DATASET EXCERPT:
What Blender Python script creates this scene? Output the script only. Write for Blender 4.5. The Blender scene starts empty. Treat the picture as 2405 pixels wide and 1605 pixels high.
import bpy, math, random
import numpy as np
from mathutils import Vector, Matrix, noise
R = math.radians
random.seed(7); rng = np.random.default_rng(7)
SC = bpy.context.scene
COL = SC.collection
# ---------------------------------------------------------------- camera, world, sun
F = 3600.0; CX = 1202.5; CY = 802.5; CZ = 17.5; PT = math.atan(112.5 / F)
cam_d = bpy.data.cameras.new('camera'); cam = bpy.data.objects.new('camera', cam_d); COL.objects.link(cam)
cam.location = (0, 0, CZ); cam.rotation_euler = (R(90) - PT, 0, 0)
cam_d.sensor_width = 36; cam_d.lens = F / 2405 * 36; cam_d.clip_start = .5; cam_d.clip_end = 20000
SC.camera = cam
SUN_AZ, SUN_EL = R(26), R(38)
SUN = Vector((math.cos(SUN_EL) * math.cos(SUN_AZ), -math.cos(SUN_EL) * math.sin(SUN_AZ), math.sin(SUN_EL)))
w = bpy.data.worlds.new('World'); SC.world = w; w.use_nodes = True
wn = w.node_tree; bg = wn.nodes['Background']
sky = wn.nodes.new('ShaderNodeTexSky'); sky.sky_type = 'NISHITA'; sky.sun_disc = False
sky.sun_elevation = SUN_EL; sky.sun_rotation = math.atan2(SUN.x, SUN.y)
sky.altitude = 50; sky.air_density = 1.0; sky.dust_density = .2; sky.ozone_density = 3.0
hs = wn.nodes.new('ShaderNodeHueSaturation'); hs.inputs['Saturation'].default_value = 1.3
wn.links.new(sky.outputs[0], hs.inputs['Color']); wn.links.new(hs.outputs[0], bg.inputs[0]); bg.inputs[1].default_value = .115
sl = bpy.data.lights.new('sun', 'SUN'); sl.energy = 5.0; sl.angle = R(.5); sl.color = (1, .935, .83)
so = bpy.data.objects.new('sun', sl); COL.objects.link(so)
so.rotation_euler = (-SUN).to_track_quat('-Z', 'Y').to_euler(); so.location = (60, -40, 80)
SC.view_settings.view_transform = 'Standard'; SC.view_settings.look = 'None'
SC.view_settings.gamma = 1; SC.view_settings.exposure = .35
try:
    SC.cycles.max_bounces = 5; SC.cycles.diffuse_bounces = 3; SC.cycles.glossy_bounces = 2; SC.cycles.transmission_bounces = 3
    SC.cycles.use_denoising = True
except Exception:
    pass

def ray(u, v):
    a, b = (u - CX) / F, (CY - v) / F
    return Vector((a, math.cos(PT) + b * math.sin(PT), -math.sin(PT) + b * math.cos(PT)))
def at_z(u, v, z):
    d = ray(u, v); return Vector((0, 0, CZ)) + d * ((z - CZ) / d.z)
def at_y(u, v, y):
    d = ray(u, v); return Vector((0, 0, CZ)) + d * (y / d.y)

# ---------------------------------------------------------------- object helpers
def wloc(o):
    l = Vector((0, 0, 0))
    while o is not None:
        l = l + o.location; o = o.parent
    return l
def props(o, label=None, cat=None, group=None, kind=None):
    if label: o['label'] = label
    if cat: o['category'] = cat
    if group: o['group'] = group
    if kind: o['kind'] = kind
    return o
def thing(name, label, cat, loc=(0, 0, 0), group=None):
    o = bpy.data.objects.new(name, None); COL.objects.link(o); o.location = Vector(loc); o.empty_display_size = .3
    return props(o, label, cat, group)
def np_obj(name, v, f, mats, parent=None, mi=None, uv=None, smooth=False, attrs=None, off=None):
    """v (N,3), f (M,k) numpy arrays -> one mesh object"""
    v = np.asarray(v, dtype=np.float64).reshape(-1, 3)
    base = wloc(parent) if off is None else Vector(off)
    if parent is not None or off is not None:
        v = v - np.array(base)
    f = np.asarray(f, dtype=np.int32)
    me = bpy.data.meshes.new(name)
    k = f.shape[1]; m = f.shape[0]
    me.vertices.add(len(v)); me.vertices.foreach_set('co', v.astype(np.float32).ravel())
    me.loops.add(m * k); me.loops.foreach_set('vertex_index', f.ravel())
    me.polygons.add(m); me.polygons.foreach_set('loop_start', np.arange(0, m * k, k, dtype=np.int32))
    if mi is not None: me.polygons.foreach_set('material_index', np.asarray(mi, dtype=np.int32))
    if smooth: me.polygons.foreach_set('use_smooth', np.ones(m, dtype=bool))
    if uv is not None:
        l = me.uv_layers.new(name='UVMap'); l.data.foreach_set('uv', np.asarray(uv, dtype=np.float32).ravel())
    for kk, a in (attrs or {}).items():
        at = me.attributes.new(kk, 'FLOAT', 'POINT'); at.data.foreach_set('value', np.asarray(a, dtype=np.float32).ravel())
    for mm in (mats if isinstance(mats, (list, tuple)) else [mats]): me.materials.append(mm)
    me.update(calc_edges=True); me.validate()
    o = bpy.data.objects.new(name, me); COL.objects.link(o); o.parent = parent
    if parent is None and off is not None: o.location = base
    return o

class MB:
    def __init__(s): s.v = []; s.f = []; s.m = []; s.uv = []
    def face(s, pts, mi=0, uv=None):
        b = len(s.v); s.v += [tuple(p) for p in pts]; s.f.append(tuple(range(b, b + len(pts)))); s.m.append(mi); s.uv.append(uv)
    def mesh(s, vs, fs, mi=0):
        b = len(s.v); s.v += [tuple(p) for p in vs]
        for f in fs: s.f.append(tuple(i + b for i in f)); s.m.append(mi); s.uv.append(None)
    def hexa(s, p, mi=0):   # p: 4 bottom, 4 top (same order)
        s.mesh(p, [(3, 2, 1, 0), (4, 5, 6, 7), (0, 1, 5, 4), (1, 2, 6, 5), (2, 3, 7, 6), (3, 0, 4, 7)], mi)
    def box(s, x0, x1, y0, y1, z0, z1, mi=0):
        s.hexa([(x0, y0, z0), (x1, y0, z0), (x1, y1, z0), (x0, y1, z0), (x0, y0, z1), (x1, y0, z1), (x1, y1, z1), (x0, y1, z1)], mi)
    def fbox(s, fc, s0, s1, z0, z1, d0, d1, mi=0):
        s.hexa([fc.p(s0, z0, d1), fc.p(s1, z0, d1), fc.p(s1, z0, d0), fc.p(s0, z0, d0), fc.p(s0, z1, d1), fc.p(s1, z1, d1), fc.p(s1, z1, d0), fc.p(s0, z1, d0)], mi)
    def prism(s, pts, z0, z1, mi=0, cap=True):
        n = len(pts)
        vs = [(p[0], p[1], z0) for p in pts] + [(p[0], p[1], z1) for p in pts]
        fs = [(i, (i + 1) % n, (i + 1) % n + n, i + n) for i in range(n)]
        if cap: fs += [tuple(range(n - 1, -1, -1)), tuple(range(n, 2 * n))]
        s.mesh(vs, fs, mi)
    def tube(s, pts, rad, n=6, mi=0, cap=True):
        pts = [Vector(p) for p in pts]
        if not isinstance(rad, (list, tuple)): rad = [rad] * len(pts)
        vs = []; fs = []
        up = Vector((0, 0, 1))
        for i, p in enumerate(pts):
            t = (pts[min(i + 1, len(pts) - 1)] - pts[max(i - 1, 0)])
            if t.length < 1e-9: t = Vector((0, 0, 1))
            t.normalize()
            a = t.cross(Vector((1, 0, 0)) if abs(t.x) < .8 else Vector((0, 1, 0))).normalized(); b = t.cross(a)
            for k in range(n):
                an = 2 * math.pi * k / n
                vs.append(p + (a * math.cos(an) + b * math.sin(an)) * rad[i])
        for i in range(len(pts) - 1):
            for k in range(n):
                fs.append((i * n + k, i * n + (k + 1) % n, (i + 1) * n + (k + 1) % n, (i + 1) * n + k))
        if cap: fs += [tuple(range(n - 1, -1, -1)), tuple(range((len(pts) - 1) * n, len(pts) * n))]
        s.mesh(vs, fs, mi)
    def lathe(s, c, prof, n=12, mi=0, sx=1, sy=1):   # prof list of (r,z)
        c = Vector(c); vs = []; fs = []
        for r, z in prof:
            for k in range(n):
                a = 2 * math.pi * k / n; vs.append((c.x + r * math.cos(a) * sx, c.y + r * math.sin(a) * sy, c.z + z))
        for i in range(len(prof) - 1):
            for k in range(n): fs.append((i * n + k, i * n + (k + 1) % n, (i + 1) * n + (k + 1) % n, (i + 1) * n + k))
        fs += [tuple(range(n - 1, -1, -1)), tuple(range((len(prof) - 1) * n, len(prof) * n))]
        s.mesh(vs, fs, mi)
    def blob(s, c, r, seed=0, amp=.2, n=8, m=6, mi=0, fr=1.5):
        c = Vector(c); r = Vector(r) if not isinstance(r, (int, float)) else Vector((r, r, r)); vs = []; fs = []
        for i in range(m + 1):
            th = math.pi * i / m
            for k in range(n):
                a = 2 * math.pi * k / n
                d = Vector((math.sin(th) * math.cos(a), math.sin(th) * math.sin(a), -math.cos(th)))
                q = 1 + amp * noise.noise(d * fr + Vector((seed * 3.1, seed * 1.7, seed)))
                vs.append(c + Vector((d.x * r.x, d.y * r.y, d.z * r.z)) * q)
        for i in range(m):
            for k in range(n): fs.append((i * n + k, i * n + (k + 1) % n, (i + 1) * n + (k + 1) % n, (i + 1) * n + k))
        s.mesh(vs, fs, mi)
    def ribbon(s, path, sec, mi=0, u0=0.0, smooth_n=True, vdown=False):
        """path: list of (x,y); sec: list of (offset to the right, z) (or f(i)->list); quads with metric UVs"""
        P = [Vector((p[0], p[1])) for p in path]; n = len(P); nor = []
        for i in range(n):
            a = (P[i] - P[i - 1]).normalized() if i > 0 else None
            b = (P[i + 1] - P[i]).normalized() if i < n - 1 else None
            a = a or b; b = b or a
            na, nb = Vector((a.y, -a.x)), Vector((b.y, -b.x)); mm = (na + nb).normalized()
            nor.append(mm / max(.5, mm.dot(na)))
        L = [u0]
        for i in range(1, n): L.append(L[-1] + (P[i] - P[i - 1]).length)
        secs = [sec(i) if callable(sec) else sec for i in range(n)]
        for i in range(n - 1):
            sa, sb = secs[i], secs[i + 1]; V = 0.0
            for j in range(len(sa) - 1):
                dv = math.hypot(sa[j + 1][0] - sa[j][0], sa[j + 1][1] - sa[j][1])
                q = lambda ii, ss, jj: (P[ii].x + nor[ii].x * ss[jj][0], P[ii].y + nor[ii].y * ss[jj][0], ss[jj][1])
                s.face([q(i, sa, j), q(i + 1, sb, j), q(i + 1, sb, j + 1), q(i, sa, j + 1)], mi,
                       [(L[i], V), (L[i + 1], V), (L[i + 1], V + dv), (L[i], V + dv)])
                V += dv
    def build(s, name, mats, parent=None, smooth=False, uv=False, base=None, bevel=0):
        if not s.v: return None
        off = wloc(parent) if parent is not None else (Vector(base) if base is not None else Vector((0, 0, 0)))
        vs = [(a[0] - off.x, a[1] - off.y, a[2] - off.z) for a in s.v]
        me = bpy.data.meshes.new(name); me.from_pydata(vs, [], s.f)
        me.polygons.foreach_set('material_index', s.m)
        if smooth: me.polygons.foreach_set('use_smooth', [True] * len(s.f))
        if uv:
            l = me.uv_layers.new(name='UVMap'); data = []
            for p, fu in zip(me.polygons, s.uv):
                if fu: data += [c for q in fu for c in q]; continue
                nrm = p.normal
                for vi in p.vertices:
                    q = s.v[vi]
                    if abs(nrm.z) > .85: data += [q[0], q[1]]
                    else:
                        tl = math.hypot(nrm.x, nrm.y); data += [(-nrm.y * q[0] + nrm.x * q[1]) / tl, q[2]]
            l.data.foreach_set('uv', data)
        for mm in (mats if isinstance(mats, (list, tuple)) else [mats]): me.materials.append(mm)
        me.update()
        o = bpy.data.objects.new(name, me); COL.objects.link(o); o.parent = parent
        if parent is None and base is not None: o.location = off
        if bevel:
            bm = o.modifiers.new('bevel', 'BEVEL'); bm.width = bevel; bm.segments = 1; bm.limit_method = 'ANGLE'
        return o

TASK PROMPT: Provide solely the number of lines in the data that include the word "scene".

COMPLETE RESPONSE: 2